Q&A: Is There Value in Getting Married?
Is There Value in Getting Married?
Question
Do you see value in getting married?
I’m not talking now about the “institution of marriage,” but about the act of a person getting married—does that have value? Is a person who doesn’t get married in some sense a slightly deficient person, since he did not realize marriage? If so, is the value in establishing a family with children and descendants, or do you see some value already in the very act of the wedding itself (with an additional value then added by having children)?
Personally, I find it hard to see in this a “religious” or moral value, but my feeling is that a person who doesn’t marry is somewhat lacking. Maybe there is some kind of “aesthetic value” in a “complete person” after marriage. I don’t know, and I find it hard to define here.
Answer
It is, of course, a religious value.
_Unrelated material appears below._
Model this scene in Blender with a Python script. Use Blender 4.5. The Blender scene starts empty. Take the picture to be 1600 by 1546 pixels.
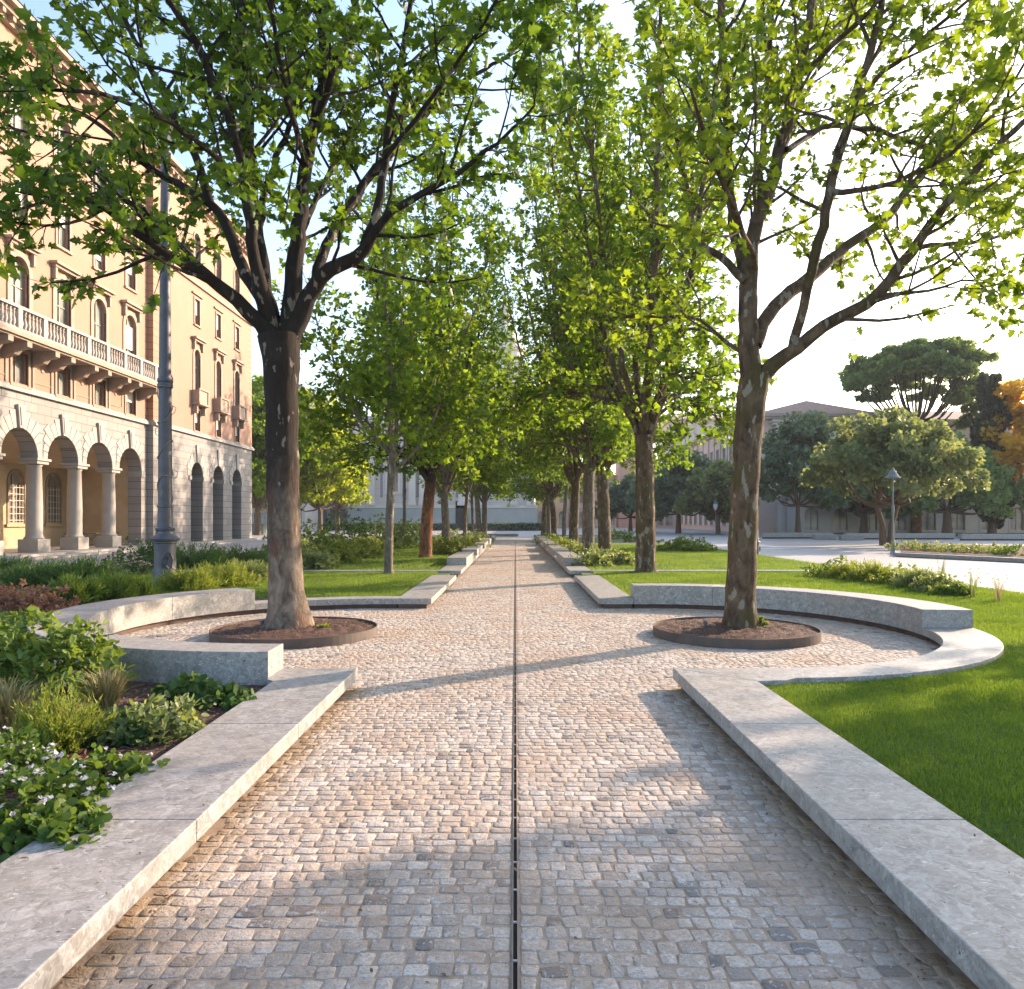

I do not see in it a moral dimension.
Discussion on Answer
Toward the children, true, but there are also circumstances in which children of a married couple, legally committed to each other, suffer for various reasons. Toward the spouse—how is it different from a business deal with a partner?
Rabbi,
Here is a line of reasoning, and I’d be glad if you could point out where, in your view, I’m mistaken:
A. There is value in human life—and included within that is helping people improve their lives and benefit them. A person who increases happiness for human beings—that is a great virtue, and it has value. B. The act of marriage brings happiness to people and improves their lives. Consequently, a person who gets married actualizes the value of “human life.”
One can disagree about this on factual grounds (marriage does not bring happiness to people), but let us assume that the description is accurate. Where is the flaw here? Is causing people to be happy not something of value? What am I missing?
In a different style: there is value in loving people (not a religious value like “love of the Jewish people,” but a human or moral value). Similarly, there is value in, or a more complete and harmonious picture of, a person loving and uniting with a woman (his wife). This is an aesthetic or human value of the ideal of “family.” Therefore, is there value in the act of the wedding?
I’d be glad if you could expand for me on which points you disagree and why.
That is not a value in marriage but in happiness. It is no different from the value in buying someone an ice cream. If that is what you mean, then you may be right—and even that is only if happiness is in fact produced. But the questioner’s intention, as I understood it, was not that. He was wondering about the value in marriage itself, and not only as an instrument for happiness.
With God’s help, 28 Adar 5781
To L.A. — greetings,
On the importance of formalizing marriage, see an article by Rabbi Michael Abraham, “Cupid and Other Animals: Why Get Married?” (= Column 141).
With blessings,
Yaron Fish”l Ordner
In my humble opinion, intimate relationships in which there is no mutual commitment, and either side can simply get up and leave, are an immoral exploitation of one’s partner, turning him or her into an object that one “uses and throws away”—not to mention the children who fall victim to that kind of relationship, lacking commitment and stability. It is immoral, both toward the partner and toward the children.